What you are asked to do: Write out all the data again, exactly as it stands.

_ _ _ _ _

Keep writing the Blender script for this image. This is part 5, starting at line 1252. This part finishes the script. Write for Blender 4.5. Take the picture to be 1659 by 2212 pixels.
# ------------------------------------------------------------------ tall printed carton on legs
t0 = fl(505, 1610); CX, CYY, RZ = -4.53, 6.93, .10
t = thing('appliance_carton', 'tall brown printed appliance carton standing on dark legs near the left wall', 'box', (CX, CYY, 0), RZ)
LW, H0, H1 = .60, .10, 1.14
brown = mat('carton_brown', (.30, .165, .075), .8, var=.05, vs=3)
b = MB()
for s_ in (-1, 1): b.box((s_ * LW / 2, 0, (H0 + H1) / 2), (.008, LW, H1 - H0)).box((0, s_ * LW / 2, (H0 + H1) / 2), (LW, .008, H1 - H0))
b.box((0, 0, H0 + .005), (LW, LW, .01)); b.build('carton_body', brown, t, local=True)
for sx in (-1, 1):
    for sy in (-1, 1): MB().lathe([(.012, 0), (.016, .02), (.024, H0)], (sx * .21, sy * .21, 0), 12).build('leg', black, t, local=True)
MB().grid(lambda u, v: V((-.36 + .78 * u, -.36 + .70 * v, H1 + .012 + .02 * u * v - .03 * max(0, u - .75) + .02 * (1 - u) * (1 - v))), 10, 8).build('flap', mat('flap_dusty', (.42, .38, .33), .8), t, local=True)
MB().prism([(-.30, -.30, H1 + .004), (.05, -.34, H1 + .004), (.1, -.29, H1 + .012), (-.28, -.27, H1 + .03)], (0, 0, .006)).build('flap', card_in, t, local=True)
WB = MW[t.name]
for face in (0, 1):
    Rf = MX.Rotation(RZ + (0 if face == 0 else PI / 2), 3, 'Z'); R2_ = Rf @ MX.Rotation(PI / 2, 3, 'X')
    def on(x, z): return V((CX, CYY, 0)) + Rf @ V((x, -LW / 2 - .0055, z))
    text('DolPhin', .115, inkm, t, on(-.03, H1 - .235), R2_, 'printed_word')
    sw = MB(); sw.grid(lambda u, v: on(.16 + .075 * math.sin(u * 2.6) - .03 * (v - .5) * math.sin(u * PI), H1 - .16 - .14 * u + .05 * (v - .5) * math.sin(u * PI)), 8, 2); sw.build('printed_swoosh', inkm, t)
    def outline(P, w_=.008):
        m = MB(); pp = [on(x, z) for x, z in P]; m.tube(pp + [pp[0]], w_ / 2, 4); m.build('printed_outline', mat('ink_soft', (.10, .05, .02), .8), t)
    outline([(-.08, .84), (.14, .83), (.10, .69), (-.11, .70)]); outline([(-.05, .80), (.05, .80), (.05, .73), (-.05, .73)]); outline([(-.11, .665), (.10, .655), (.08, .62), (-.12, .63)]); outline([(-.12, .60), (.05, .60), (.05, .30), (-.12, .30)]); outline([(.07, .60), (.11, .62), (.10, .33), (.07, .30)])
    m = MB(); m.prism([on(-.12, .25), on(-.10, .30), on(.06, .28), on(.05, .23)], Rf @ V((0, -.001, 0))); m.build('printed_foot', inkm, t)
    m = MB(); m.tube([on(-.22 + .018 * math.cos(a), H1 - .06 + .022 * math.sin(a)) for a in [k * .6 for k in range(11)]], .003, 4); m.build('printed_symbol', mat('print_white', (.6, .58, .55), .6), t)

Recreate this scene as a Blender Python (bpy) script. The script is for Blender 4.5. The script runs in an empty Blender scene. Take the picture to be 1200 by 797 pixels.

_ _ _ _ _

Response below:
Keep writing the Blender script for this image. This is part 5, starting at line 1252. This part finishes the script. Write for Blender 4.5. Take the picture to be 1659 by 2212 pixels.
# ------------------------------------------------------------------ tall printed carton on legs
t0 = fl(505, 1610); CX, CYY, RZ = -4.53, 6.93, .10
t = thing('appliance_carton', 'tall brown printed appliance carton standing on dark legs near the left wall', 'box', (CX, CYY, 0), RZ)
LW, H0, H1 = .60, .10, 1.14
brown = mat('carton_brown', (.30, .165, .075), .8, var=.05, vs=3)
b = MB()
for s_ in (-1, 1): b.box((s_ * LW / 2, 0, (H0 + H1) / 2), (.008, LW, H1 - H0)).box((0, s_ * LW / 2, (H0 + H1) / 2), (LW, .008, H1 - H0))
b.box((0, 0, H0 + .005), (LW, LW, .01)); b.build('carton_body', brown, t, local=True)
for sx in (-1, 1):
    for sy in (-1, 1): MB().lathe([(.012, 0), (.016, .02), (.024, H0)], (sx * .21, sy * .21, 0), 12).build('leg', black, t, local=True)
MB().grid(lambda u, v: V((-.36 + .78 * u, -.36 + .70 * v, H1 + .012 + .02 * u * v - .03 * max(0, u - .75) + .02 * (1 - u) * (1 - v))), 10, 8).build('flap', mat('flap_dusty', (.42, .38, .33), .8), t, local=True)
MB().prism([(-.30, -.30, H1 + .004), (.05, -.34, H1 + .004), (.1, -.29, H1 + .012), (-.28, -.27, H1 + .03)], (0, 0, .006)).build('flap', card_in, t, local=True)
WB = MW[t.name]
for face in (0, 1):
    Rf = MX.Rotation(RZ + (0 if face == 0 else PI / 2), 3, 'Z'); R2_ = Rf @ MX.Rotation(PI / 2, 3, 'X')
    def on(x, z): return V((CX, CYY, 0)) + Rf @ V((x, -LW / 2 - .0055, z))
    text('DolPhin', .115, inkm, t, on(-.03, H1 - .235), R2_, 'printed_word')
    sw = MB(); sw.grid(lambda u, v: on(.16 + .075 * math.sin(u * 2.6) - .03 * (v - .5) * math.sin(u * PI), H1 - .16 - .14 * u + .05 * (v - .5) * math.sin(u * PI)), 8, 2); sw.build('printed_swoosh', inkm, t)
    def outline(P, w_=.008):
        m = MB(); pp = [on(x, z) for x, z in P]; m.tube(pp + [pp[0]], w_ / 2, 4); m.build('printed_outline', mat('ink_soft', (.10, .05, .02), .8), t)
    outline([(-.08, .84), (.14, .83), (.10, .69), (-.11, .70)]); outline([(-.05, .80), (.05, .80), (.05, .73), (-.05, .73)]); outline([(-.11, .665), (.10, .655), (.08, .62), (-.12, .63)]); outline([(-.12, .60), (.05, .60), (.05, .30), (-.12, .30)]); outline([(.07, .60), (.11, .62), (.10, .33), (.07, .30)])
    m = MB(); m.prism([on(-.12, .25), on(-.10, .30), on(.06, .28), on(.05, .23)], Rf @ V((0, -.001, 0))); m.build('printed_foot', inkm, t)
    m = MB(); m.tube([on(-.22 + .018 * math.cos(a), H1 - .06 + .022 * math.sin(a)) for a in [k * .6 for k in range(11)]], .003, 4); m.build('printed_symbol', mat('print_white', (.6, .58, .55), .6), t)

Recreate this scene as a Blender Python (bpy) script. The script is for Blender 4.5. The script runs in an empty Blender scene. Take the picture to be 1200 by 797 pixels.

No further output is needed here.